With a puff of compressed gas, a six-foot, cone-shaped
projectile launches from the open front of the bus. Then another.
And another.
Reentry vehicles, each capable of delivering immense nuclear
devastation, descend, propelled by momentum and gravity. At an
altitude of 100 miles, the first RV touches the atmosphere. It
begins to glow due to the friction of air passing at 6,000 feet
per second.
Below, people are relaxing with Leno or asleep. Those souls
that happen to be out late might see a glowing ember in the sky,
but the night is overcast. Above the clouds, the reentry vehicle
is still descending toward its target. Earth's gravity becomes
stronger as the RV cuts through the increasingly dense air. Its
shell begins to glow white hot, converting the surrounding air into
plasma.
Someone looking into the overcast night might notice that the
clouds seem unusually luminescent. Before he can contemplate the
source, the deadly courier punches through the clouds. Mere feet
off the ground, it is little more than a blur streaking toward the
target. It strikes with a terrible thunderclap, and a dust cloud
rises above the crater. Hundreds of pieces of reentry vehicle cool
in and about the crater as the Earth leaches away the remaining
heat. The payload of electronic tracking equipment has turned into
so much scrap metal. Tonight, at least, it was only a test.
The fear that consumes most people today is not about a test
vehicle, but the threat of a reentry vehicle loaded with a
20-megaton warhead. The reentry vehicles are real, as is the
threat. Should we maintain our threat deterrent? Should the
United States disarm her nuclear arsenal? If so, what would we
do with the nuclear stockpile? These are complex questions that
may have an extraordinarily simple answer.
The universe, as we know it today, is several billion years
old. Humans developed in only the last 10 thousand years.
Furthermore, our development of high technology has taken a mere
100 years.
On this scale, our experience with nuclear technology is
analogous to a child near a pot of boiling water or a baby with its
finger on an exposed electrical outlet. Carl Sagan, scientist,
educator, and motivating force in the exploration of other worlds
has computed the chances of human survival in the future. Taking
our past history and applying our current technology, he has
calculated the possibility of humans surviving the next 100 years
at less than 1%.
Should we maintain the arsenal or disarm? Either choice has
pros and cons. If we maintain our nuclear stockpile, we ensure the
protection of our country and tempt the destruction of the world.
If we disarm, we ensure the survival of the human species, but
not the American way of life.
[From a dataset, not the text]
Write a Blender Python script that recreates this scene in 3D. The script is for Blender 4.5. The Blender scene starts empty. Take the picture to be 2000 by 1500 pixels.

Disarmament would almost certainly
increase the probability of our survival, but what of the surplus?
It is estimated that there are enough nuclear weapons to destroy
the surface of the world several times. The sheer amount of
potential devastation is unacceptable if it is in a lead storage
bunker or a missile silo. The answer to the problem is in the very
technology race that created it. Project Orion is a realistic
proposal for a starship. A starship that could reach our nearest
neighbor star in our lifetime. A starship propelled by nuclear
warheads.
If all the countries of the world were to pool their
resources, the planet Earth could have a fleet of Orion starships
exploring the stellar neighborhood by the end of the 21st century.
The start of the 22nd century would have ships returning with
accounts of things beyond our imaginations and just maybe the
discovery of another race to share our galaxy. This would be the
ultimate and final example of "swords-into-plowshares" for the
human race.
Humanity is on the brink of answering these questions. Do we
stay where we are, continuing to play nuclear brinkmanship or do
we take a chance on peace? Do we begin to trust our brothers over
the horizon or shake hands under the shadow of a mushroom cloud?
Will we be the ones to take our story to the planets? Will we tell
other civilizations about humanity, which took itself to the edge
of self-destruction but finally evolved beyond territoriality to
become artists, philosophers, and explorers? If not, all we can
hope is that a race from a distant world may visit our devastated
planet and take a warning back to the cosmos.